§ Exercise aim
Keep the pictures out of the copy and print all the entries below exactly.

Scene script records:
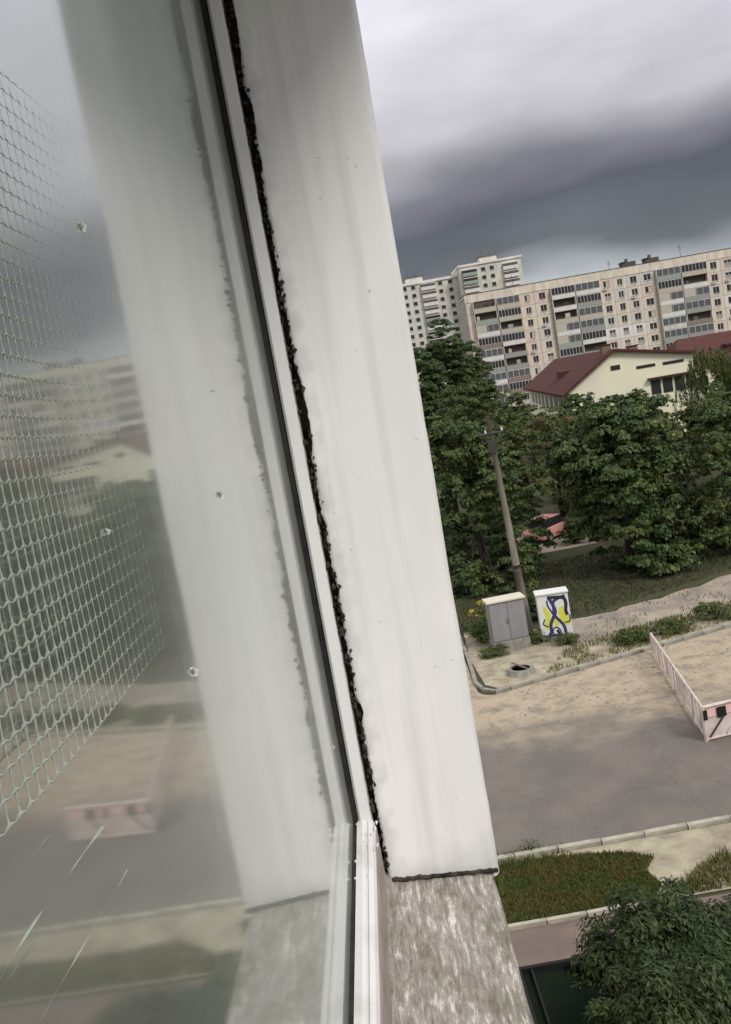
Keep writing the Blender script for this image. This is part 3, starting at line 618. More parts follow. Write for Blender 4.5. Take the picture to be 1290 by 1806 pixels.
def window_mesh(w_, h_, kind):
    b = MB(); y = -.03
    b.face([(.06, y+.02, .06), (w_-.06, y+.02, .06), (w_-.06, y+.02, h_-.06), (.06, y+.02, h_-.06)], 'glass_far')
    fr = 'frame' if kind != 2 else 'white'; t = .07 if kind == 0 else .10
    for a, c in (((0, 0), (w_, t)), ((0, h_-t), (w_, h_)), ((0, t), (t, h_-t)), ((w_-t, t), (w_, h_-t)), ((w_*.5-t/2, t), (w_*.5+t/2, h_-t))):
        b.box((a[0], y-.03, a[1]), (c[0], y+.015, c[1]), fr)
    if kind == 3: b.face([(.1, y+.012, .1), (w_-.1, y+.012, .1), (w_-.1, y+.012, h_*.6), (.1, y+.012, h_*.6)], 'glass_pale')
    if kind == 1: b.face([(.5*w_+.05, y+.012, .1), (w_-.1, y+.012, .1), (w_-.1, y+.012, h_-.1), (.5*w_+.05, y+.012, h_-.1)], 'cream')
    b.box((-.05, -.22, -.08), (w_+.05, -.02, -.01), 'grey'); return b.mesh('window')
pm = {}; wm = {}
def rnd_panel(): return random.choices(['panel', 'panel_pink', 'panel_grey'], [6, 2, 2])[0]
def add_panel(x, wd, fl, win_w, mt):
    key = (wd, mt, win_w)
    if key not in pm: pm[key] = panel_mesh(wd, mt, ((wd-win_w)/2, (wd+win_w)/2, .85, 2.35) if win_w else None)
    p = put('wall_panel', pm[key], block, (x, 0, PL+fl*FH))
    if win_w:
        k = random.choices([0, 1, 2, 3], [5, 2, 3, 2])[0]
        if (win_w, k) not in wm: wm[(win_w, k)] = window_mesh(win_w, 1.5, k)
        put('window', wm[(win_w, k)], p, ((wd-win_w)/2, 0, .85))
        if random.random() < .16: put('air_conditioner', AC, p, ((wd-win_w)/2-.1, 0, .15))
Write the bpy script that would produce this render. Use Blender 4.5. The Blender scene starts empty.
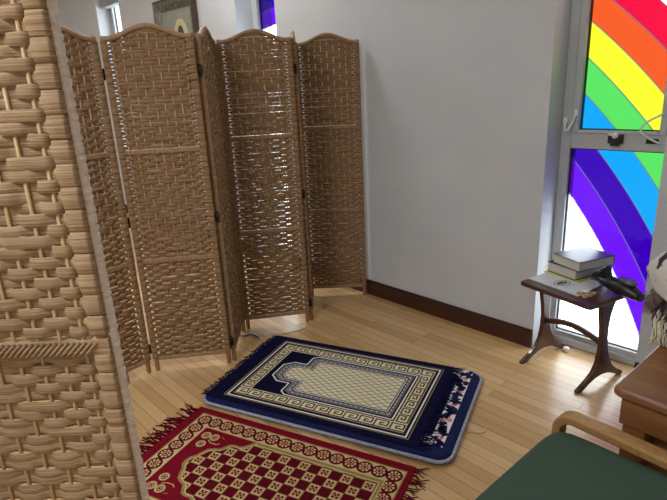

§ Written response
Keep writing the Blender script for this image. This is part 3, starting at line 618. More parts follow. Write for Blender 4.5. Take the picture to be 1290 by 1806 pixels.
def window_mesh(w_, h_, kind):
    b = MB(); y = -.03
    b.face([(.06, y+.02, .06), (w_-.06, y+.02, .06), (w_-.06, y+.02, h_-.06), (.06, y+.02, h_-.06)], 'glass_far')
    fr = 'frame' if kind != 2 else 'white'; t = .07 if kind == 0 else .10
    for a, c in (((0, 0), (w_, t)), ((0, h_-t), (w_, h_)), ((0, t), (t, h_-t)), ((w_-t, t), (w_, h_-t)), ((w_*.5-t/2, t), (w_*.5+t/2, h_-t))):
        b.box((a[0], y-.03, a[1]), (c[0], y+.015, c[1]), fr)
    if kind == 3: b.face([(.1, y+.012, .1), (w_-.1, y+.012, .1), (w_-.1, y+.012, h_*.6), (.1, y+.012, h_*.6)], 'glass_pale')
    if kind == 1: b.face([(.5*w_+.05, y+.012, .1), (w_-.1, y+.012, .1), (w_-.1, y+.012, h_-.1), (.5*w_+.05, y+.012, h_-.1)], 'cream')
    b.box((-.05, -.22, -.08), (w_+.05, -.02, -.01), 'grey'); return b.mesh('window')
pm = {}; wm = {}
def rnd_panel(): return random.choices(['panel', 'panel_pink', 'panel_grey'], [6, 2, 2])[0]
def add_panel(x, wd, fl, win_w, mt):
    key = (wd, mt, win_w)
    if key not in pm: pm[key] = panel_mesh(wd, mt, ((wd-win_w)/2, (wd+win_w)/2, .85, 2.35) if win_w else None)
    p = put('wall_panel', pm[key], block, (x, 0, PL+fl*FH))
    if win_w:
        k = random.choices([0, 1, 2, 3], [5, 2, 3, 2])[0]
        if (win_w, k) not in wm: wm[(win_w, k)] = window_mesh(win_w, 1.5, k)
        put('window', wm[(win_w, k)], p, ((wd-win_w)/2, 0, .85))
        if random.random() < .16: put('air_conditioner', AC, p, ((wd-win_w)/2-.1, 0, .15))
Write the bpy script that would produce this render. Use Blender 4.5. The Blender scene starts empty.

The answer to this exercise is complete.